◆ GIVEN REQUEST:
Find and return each line containing "scene".

Start AVAILABLE DATA

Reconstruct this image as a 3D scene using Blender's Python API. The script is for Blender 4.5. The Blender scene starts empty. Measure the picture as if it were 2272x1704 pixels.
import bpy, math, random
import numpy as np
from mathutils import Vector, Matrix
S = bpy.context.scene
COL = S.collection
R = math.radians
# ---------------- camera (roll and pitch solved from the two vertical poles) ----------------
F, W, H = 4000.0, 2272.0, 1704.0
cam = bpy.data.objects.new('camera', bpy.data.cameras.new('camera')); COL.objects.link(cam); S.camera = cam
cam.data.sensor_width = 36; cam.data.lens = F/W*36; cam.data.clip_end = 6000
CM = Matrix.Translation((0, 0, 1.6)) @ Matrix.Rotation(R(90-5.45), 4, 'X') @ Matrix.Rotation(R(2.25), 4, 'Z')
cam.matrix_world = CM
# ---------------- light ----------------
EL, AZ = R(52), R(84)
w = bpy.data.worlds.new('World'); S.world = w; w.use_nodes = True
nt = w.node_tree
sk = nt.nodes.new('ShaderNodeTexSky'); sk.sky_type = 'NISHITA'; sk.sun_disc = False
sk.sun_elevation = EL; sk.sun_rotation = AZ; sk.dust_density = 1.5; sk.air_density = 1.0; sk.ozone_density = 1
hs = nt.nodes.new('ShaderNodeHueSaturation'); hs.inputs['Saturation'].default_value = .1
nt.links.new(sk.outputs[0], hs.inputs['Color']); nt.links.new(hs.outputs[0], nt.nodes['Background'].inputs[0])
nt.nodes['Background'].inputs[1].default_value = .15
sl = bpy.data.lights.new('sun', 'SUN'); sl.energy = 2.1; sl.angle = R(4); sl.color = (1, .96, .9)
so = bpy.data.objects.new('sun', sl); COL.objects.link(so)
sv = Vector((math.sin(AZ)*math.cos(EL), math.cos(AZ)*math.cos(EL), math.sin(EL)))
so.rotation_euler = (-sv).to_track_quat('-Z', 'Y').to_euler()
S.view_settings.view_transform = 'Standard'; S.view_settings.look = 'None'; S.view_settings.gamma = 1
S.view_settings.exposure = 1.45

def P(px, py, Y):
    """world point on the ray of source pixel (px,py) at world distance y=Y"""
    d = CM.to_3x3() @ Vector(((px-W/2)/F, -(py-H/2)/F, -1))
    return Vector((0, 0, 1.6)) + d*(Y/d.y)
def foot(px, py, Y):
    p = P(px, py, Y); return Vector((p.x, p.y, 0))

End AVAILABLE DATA

◆ OUTPUT OF THE EXERCISE:
Reconstruct this image as a 3D scene using Blender's Python API. The script is for Blender 4.5. The Blender scene starts empty. Measure the picture as if it were 2272x1704 pixels.
S = bpy.context.scene